The comedian Louis C.K. told a story during one of his appearances on CONAN about the time his dog ate so much chocolate and the difficulty of trying to save her life. I’ve watched my fair share of comedy bits on YouTube over the years, but this one in particular stuck with me. I think that’s because there’s a deeper lesson that can be derived from it.
Follow me on this quick aside before revisiting the Louis C.K. bit.
There was a debate on the Unbelievable podcast between Ben Shapiro and Alex O’Connor (also known as Cosmic Skeptic) regarding the topic of whether or not religion is good for society. If you’re interested, here it is for reference.
The podcast really does a nice job fostering constructive dialogue between people of opposing worldviews. And I thought this was surprisingly quite a cordial and engaging debate.
But my biggest takeaway from their discussion wasn’t so much on the main question being explored in the debate, but on one of the deeper philosophical questions that arose from the dialogue regarding what we claim we can and cannot know.
Ben Shapiro at several points says that his religious worldview (Judaism) does not require him to give proof of God’s existence and that he concedes there’s “a whole realm” of things he does not know. He proposes however that Alex O’Connor’s naturalistic atheism worldview does require a proof of the negative if he is going to say that everything can be explained away by naturalistic cause and effect and that there definitively is no god.
In essence, O’Connor holds a worldview that everything can be reduced to mechanical, physical, and chemical processes, like mere atoms bouncing off one another. Meaning or the sense of free will to many materialist atheists like O’Connor are illusions. They may be considered helpful illusions, but they are illusions nonetheless.
Ben Shapiro refers to his own line of argumentation as a “giant escape hatch.” That basically he can point to the transcendent, state that he believes it exists, and then just lean on the fact that he is fine with the notion that he does not, and cannot, know everything. This might seem like a slight of hand debate method or, as O’Connor calls it, an “appeal to mystery”. But, this actually demonstrates succinctly the biggest divide between many religious and naturalistic atheist-types.
O’Connor fundamentally holds the view that although he does not currently have an explanation for everything, that in theory, with enough time, we could have an explanation for everything. So often these conversations descend into the stereotypical “God of the gaps” debate that has mired many of these conversations in the past. Religious apologists poke holes in scientific discoveries to try and leave a gap for God, and the atheistic types keep trying to make arguments in a manner to close said gaps. But those arguments often fail to miss the very practical implications that these disparate worldviews have for the individual, which I think is far more important to tease out.

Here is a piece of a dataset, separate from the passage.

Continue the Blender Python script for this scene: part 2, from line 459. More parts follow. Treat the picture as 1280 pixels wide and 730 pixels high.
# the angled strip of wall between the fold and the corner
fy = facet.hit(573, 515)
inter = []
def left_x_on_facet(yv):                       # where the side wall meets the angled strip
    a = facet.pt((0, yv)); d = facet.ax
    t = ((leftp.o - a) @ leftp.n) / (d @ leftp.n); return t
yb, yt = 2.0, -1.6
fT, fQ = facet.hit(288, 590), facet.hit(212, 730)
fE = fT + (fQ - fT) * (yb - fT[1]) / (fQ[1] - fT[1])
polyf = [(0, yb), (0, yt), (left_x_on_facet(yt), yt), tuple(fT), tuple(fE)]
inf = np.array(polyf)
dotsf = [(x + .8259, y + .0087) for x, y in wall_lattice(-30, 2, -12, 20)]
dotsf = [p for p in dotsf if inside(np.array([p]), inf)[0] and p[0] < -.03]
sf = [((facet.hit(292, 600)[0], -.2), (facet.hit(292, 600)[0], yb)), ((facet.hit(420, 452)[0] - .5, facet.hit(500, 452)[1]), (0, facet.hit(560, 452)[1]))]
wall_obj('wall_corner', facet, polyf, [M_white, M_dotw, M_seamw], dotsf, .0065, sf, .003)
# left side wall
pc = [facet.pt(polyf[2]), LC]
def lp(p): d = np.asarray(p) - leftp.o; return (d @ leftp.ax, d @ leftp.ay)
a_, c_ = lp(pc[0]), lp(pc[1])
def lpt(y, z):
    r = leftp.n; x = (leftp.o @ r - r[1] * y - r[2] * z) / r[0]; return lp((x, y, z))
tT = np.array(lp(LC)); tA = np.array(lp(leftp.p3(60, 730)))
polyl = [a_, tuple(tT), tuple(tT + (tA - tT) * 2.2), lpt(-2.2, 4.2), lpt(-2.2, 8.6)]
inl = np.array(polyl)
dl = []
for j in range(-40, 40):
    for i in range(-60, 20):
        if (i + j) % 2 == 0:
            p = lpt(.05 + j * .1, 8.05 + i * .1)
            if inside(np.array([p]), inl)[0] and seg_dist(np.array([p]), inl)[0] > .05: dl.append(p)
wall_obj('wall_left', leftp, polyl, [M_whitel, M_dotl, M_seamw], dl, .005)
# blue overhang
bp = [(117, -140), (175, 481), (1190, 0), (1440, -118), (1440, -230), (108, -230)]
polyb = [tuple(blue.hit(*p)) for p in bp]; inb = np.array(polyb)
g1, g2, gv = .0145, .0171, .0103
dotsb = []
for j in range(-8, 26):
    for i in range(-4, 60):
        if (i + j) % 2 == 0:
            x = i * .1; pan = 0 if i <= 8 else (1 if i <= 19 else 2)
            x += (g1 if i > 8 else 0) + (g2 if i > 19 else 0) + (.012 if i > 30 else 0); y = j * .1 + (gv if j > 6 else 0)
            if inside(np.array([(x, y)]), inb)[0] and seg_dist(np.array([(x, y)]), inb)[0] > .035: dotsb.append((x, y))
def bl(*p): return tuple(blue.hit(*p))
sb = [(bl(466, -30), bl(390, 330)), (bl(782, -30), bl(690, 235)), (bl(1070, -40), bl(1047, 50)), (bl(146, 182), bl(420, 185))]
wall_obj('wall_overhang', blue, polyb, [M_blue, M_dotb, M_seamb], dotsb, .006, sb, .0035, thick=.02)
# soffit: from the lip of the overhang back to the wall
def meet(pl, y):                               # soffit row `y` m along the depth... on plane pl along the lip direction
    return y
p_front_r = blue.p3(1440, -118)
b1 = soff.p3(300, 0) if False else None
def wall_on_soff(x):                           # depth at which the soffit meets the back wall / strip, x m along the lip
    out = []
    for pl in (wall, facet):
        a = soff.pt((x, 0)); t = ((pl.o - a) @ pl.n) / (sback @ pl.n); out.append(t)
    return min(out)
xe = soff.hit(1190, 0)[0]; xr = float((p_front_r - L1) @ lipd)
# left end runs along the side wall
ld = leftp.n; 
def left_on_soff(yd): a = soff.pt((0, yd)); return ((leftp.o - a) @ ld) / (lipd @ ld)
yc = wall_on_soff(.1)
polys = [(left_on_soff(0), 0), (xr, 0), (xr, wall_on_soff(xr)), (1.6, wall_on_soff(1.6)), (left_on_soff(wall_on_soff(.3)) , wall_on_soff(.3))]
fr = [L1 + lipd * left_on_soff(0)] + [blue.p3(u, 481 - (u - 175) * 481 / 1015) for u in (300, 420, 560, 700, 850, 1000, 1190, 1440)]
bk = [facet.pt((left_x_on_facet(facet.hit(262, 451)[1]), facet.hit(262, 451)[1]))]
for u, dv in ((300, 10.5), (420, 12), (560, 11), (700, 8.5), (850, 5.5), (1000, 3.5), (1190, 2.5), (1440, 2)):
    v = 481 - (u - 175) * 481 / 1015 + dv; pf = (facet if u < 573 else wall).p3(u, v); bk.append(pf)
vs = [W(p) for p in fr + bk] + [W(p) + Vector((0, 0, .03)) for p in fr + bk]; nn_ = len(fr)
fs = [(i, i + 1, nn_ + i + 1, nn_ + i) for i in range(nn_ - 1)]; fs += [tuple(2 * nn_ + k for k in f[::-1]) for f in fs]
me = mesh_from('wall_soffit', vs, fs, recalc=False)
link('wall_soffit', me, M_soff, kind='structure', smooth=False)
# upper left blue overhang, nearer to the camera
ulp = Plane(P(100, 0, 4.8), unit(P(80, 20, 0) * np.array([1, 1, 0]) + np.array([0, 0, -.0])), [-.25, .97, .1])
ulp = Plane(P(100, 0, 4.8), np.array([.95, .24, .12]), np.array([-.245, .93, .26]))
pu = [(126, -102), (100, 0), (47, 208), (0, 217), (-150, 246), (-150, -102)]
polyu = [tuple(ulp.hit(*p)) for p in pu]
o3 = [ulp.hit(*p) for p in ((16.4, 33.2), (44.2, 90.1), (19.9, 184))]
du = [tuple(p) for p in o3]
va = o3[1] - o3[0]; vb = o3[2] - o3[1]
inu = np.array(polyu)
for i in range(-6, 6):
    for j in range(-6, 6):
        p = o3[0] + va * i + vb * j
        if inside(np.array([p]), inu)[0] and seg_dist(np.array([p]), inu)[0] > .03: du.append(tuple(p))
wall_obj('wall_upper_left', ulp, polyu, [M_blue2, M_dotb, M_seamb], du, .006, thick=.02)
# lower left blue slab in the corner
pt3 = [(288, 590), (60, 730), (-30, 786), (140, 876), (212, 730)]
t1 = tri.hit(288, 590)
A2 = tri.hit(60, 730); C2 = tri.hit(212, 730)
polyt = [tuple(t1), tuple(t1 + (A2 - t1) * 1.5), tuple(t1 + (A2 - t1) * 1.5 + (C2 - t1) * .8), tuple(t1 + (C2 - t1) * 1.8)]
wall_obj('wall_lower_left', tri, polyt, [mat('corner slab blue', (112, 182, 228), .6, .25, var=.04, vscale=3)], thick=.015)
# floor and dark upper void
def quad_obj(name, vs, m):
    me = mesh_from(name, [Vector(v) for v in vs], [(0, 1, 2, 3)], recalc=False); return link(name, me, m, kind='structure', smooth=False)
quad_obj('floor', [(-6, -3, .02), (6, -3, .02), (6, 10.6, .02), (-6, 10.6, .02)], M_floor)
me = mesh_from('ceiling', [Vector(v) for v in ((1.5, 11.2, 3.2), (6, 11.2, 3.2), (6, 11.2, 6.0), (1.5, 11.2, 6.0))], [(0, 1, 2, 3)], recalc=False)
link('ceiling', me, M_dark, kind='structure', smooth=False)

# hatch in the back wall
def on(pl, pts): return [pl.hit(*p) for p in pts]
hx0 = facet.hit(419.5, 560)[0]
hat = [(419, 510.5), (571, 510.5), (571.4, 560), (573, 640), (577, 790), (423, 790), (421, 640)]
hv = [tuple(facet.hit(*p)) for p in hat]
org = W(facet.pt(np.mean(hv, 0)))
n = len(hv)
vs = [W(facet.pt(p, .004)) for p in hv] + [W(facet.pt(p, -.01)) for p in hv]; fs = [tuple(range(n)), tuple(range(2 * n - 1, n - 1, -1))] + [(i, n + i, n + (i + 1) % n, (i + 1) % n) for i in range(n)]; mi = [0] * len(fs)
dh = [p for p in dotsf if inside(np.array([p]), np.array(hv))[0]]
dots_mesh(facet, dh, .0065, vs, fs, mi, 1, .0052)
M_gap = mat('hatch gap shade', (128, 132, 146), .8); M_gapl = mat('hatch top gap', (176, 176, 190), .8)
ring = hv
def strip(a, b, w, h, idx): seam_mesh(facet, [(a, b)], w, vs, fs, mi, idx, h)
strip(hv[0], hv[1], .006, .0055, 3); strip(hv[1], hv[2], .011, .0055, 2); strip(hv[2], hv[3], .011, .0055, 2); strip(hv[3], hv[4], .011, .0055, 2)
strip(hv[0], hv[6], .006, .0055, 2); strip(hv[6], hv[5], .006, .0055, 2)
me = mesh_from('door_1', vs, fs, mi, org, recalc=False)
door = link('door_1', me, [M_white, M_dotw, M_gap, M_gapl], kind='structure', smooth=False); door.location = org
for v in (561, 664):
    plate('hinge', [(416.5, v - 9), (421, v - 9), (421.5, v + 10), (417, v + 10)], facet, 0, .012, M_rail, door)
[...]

In Louis C.K.’s story, he had knowledge about the dog’s situation that his dog was completely unaware of. One might say, Louis had more information, more capability, and more agency to resolve the dog’s conundrum than the dog itself. And even after saving the dog’s life by getting it to consume the hydrogen peroxide to vomit the chocolate and prevent death from occurring, the dog had no real appreciation or understanding of what it was that its owner had done for it. Louis’ approach, albeit unorthodox and comical, was not truly understood by the dog.

The biggest difference between the traditional religious worldviews and many of the modern atheistic types, is this consideration for other beings with greater agency than ourselves. If we were to consider ourselves as the dog in Louis’ story, is it possible that we’re largely unaware of what might be going on above us? Many of us like to think God would be just like any other person and not operating on a completely different plane of wisdom, knowledge, agency, and capability than any one of us has. So would it be better to view the concept of God through the analogy of a dog’s experience of its owner?
Some naturalistic atheistic types might acknowledge some sense of agency within humans, something that seems to undermine their own worldview, but certainly give no credence to something potentially above us. And yet, recent cultural shifts have more and more of these types of thinkers realizing that their positions are not as iron-clad as they previously thought.
Terms like spirits, egregores, and swarms are coming up more frequently in conversations, even with esteemed cognitive scientists. Much like the function of a beehive, deep thinkers are starting to appreciate that there are clearly immaterial forces at work between and among whole groups of people that cannot be traced to a physical, mechanical, or chemical process. For some of these thinkers the admission that there is matter and “memes” or “information” is the closest they will allow themselves to get to entertaining this phenomenon.
Is it possible that there might be something above us with a type of agency that we can only understand or recognize in part? Something immaterial that causes whole groups of people to move and act in apparent unison? The materialist worldview certainly doesn’t offer explanations for it.
That’s what Ben Shapiro seems to point to. And it’s something Alex O’Connor seems reluctant to consider.
Louis C.K.’s dog, left to its own devices, would likely have died from the consumption of all that chocolate but for the bizarre (from the dog’s perspective), yet caring actions of its owner.
We need to ask ourselves whether we’re willing to admit our own limits in understanding, wisdom and knowledge and in humility ask to receive those things from above.
Shapiro might call it an escape hatch. O’Connor would call it an appeal to mystery. I would call it trust, the bedrock of any relationship, whether it be a dog and its owner or man and his maker.